Script out of order? For the Great Communicator, no big deal

When his pages scattered everywhere, President Reagan scooped them up and gave the speech in random order. No one noticed.

The Great Communicator was nothing short of a public-speaking acrobat, as we learn from this yarn from President Reagan speechwriter Peter Robinson (credited for “Mr. Gorbachev, tear down this wall”).

In an interview with The Politic, Robinson tells of a time when a hotel ventilation system kicked on about a third of the way through Reagan’s speech and blew his pages in every direction:

Reagan began picking them up and the audience felt tense—it was an embarrassing moment—and he picked them up and spent a moment at the podium trying to put them back in order. Imagine if you just took a deck of cards and threw it into the air. It would take you a while to put them back in order.
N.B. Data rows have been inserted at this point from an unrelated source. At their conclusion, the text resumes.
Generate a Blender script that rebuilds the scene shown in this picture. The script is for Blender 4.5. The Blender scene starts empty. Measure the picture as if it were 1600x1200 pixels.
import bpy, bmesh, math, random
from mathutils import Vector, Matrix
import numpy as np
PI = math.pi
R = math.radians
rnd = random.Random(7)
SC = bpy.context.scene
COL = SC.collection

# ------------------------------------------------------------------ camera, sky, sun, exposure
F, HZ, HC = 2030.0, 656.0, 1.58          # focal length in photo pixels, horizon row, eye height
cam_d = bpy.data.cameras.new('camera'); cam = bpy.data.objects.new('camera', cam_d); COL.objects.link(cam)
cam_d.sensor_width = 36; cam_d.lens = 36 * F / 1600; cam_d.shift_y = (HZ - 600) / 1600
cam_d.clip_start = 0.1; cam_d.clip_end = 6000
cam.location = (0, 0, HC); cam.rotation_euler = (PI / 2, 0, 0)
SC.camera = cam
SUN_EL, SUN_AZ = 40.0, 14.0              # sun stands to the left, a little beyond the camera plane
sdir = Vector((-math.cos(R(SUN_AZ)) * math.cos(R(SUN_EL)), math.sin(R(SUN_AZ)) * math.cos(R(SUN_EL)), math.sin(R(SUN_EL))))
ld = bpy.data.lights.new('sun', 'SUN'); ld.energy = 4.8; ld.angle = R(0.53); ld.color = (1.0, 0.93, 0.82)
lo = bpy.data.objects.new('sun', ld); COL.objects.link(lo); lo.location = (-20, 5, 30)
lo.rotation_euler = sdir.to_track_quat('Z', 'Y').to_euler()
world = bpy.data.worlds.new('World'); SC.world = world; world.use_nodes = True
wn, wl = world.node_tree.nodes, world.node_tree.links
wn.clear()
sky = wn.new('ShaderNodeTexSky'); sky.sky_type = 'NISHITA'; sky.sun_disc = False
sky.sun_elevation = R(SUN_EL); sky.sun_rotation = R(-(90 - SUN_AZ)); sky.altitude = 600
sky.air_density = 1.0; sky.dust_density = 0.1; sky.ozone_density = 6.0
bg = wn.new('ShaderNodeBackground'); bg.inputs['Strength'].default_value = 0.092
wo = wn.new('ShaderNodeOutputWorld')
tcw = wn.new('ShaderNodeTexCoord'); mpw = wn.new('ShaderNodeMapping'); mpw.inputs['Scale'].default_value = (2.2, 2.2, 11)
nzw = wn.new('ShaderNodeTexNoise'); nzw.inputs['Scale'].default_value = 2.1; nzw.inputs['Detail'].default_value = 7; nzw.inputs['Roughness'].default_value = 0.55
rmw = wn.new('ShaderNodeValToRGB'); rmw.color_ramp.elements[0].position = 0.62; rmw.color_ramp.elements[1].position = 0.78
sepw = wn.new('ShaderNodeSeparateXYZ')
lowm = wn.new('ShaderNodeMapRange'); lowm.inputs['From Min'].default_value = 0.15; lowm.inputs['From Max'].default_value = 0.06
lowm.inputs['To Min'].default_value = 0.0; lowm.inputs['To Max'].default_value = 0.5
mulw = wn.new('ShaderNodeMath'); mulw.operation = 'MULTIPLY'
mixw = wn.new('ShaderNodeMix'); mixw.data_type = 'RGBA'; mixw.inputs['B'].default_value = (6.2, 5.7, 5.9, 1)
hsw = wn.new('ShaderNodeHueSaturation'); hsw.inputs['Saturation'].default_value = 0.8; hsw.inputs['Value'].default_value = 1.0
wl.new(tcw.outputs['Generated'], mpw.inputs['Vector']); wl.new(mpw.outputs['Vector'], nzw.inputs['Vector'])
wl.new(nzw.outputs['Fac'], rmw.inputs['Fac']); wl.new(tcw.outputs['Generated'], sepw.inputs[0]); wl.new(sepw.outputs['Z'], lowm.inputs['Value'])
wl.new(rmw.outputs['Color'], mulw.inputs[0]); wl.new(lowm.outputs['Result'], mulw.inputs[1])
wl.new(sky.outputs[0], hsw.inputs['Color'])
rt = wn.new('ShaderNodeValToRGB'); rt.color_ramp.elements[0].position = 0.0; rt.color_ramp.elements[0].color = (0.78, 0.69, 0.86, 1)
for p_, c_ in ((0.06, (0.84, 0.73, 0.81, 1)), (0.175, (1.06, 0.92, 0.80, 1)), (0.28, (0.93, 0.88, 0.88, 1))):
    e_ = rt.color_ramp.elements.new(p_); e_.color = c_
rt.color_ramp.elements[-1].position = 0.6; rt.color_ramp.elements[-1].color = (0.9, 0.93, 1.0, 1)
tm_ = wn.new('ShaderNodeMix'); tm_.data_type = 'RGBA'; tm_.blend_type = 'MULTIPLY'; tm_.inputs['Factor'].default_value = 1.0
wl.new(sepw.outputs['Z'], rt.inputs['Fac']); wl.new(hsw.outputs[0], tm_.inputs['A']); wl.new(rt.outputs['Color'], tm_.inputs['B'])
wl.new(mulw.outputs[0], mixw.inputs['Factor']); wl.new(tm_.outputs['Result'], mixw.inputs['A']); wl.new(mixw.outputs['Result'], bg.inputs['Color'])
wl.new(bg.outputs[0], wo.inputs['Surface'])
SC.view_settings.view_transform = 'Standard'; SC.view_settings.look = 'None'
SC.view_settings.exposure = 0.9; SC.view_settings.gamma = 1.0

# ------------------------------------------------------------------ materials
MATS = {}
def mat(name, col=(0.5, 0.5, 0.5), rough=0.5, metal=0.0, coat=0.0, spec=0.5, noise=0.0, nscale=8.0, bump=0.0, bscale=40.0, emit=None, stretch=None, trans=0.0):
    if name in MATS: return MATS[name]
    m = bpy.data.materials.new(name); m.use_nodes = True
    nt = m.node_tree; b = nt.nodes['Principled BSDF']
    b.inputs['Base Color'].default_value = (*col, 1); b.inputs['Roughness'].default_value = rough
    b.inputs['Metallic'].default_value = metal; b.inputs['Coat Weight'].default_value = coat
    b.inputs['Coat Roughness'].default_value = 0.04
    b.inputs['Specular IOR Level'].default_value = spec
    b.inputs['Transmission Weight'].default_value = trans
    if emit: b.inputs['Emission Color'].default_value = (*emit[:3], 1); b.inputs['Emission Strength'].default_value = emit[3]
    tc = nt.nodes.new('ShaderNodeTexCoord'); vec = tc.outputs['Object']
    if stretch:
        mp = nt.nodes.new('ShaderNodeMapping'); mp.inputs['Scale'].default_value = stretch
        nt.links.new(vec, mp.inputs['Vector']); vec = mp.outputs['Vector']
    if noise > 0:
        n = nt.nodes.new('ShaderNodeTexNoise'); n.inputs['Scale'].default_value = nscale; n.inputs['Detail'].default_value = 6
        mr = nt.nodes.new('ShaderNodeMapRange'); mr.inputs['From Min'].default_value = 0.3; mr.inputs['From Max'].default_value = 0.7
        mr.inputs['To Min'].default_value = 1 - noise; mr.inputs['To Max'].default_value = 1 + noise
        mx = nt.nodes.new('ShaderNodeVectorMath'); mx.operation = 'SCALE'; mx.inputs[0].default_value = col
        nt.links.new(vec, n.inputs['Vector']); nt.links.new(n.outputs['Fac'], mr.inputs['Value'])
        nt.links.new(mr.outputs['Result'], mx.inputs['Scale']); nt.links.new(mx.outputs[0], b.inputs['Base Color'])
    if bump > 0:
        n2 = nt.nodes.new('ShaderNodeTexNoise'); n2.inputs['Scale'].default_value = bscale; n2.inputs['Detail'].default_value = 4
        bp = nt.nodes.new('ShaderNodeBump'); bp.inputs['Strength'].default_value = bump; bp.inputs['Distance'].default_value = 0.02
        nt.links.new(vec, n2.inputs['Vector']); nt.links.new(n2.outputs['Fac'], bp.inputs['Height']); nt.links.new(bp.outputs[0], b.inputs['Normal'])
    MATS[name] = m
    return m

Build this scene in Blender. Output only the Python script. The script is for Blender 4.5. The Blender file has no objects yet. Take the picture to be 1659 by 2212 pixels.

He was aware that the audience was tense and fidgety. He tried to break the tension by saying, “well if I don’t get these texts back in order pretty soon, I’m going to have to tell a speech.” And they chuckled a little bit. As it turned out, he did not take the time to put the cards back in order before restarting the speech. But he understood the speech. He would glance down from time to time, he would get the point, and he would adlib a transition from one point to another.

So he gave the speech in a different order than I had written it, and the performance was absolutely flawless. Nobody noticed; it didn’t occur to anybody that he was having any trouble with the texts at all.